Legislation to overhaul the controversial insurance program for workers injured on the job in the District of Columbia was pulled off the agenda for D.C. City Council action last night by its sponsor, Willie J. Hardy (D-Ward 7).

About 200 labor union members opposed to the bill, many of them wearing hard hats, crowded into the council chamber while an equal number milled on a street outside the District Building as Hardy made her announcement of a two-week delay.

Hardy was loudly booed from the audience as she entered the council chamber, moving Council Chairman Arrington Dixon to plead for order. Hardy's announcement that she was sidetracking the bill also provoked catcalls.

The union turnout was larger than usual because the council was holding an evening legislative session, which it does only once every two months. Most sessions are held in the daytime when citizens are at work.

Hardy said she was seeking a two-week delay in consideration because comments on the measure had not yet been received from Mayor Marion Barry.

Barry has been reported taking a position somewhere between the bill sponsored by Hardy, which is supported by the Greater Washington Board of Trade, and a rival bill sponsored by Wilhelmina J. Rolark (D-Ward 8), which is closer to the position adopted by organized labor, whose leaders favor continuation of the present law.

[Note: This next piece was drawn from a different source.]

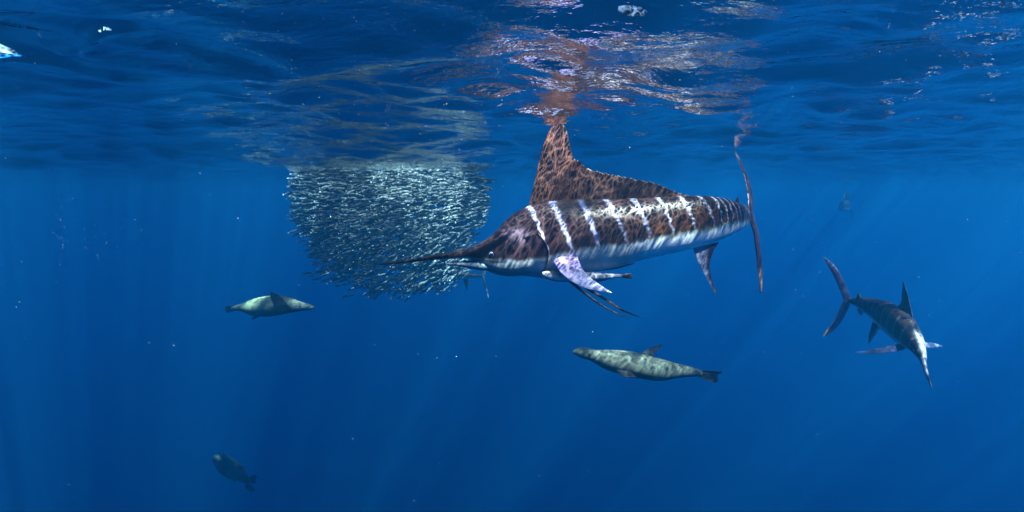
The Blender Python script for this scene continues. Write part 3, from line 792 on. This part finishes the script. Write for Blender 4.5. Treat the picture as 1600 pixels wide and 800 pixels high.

Business interests are seeking a reform of the present law on grounds that skyrocketing premiums for workers' compensation, resulting in part from high cash awards, are a burden that is driving many firms out of the city and making others noncompetitive. Union leaders object to cutbacks in worker benefits along with a proposal that would force injured workers to be treated by doctors chosen by their employers, not by themselves.

Because of Hardy's withdrawal of the bill, there was no debate or discussion of the measure.

On another matter, the council last night gave final approval by unanimous voice vote to a bill authorizing the mayor to grant a franchise to a private firm for the election of advertising-supported bus shelters on city street corners.

The shelters would be an addition to those erected by Metro. Shelters with advertising posters would be barred from low density residential neighborhoods and national monuments near the city center. The legeslation requires competitive negotiations with the mayor required to grant it to a firm with at least 50 percent local minority ownership.

The measure now goes to the mayor for his signature or veto, and if approved, to Congress for review before going into effect.

The council also voted preliminary approval to a bill requiring barrier-free access to the handicapped in buildings including hotels and apartments erected or renovated in the District of Columbia. Final action is slated in two weeks.